By contrast, solid-state transformers (SST) themselves, as substitutes for long-lead-time iron-core transformers, remain at the research and design-proposal stage for data centers. Academic work proposes and evaluates SST configurations converting 10kV AC to an 800V DC bus, but we have not confirmed commercial deployment or proof that SST has avoided transformer lead times. It is a promising direction, not a planning assumption yet.

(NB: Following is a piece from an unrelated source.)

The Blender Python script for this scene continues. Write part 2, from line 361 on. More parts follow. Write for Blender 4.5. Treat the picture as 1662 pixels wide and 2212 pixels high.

What each role should check next
Energy-system integration turns the strategy for securing electricity itself into a design target, beyond optimizing a power topology.
Site development
Which configuration should be assumed: grid only, onsite generation, storage, or a mix? Fuel, emissions, and permitting for onsite generation affect site decisions.
Procurement
Check lead times and multiple sources for generation equipment, BESS, and 800V-compatible devices. Long-lead components must not become the project bottleneck.
Operations and grid coordination
Decide how far to use demand response and flexible operation. Contracts with wholesale markets and grid operators become a new competitive variable.
Technology planning
Separate research-stage and implementation-stage grid technologies such as SST. Pulling them forward too aggressively creates planning risk.
Data-center power is shifting from a contest over "how many facilities to build" to one over "how reliably power can be secured." How operators combine the grid, onsite generation, storage, and demand response will divide data-center siting and investment decisions in the AI era.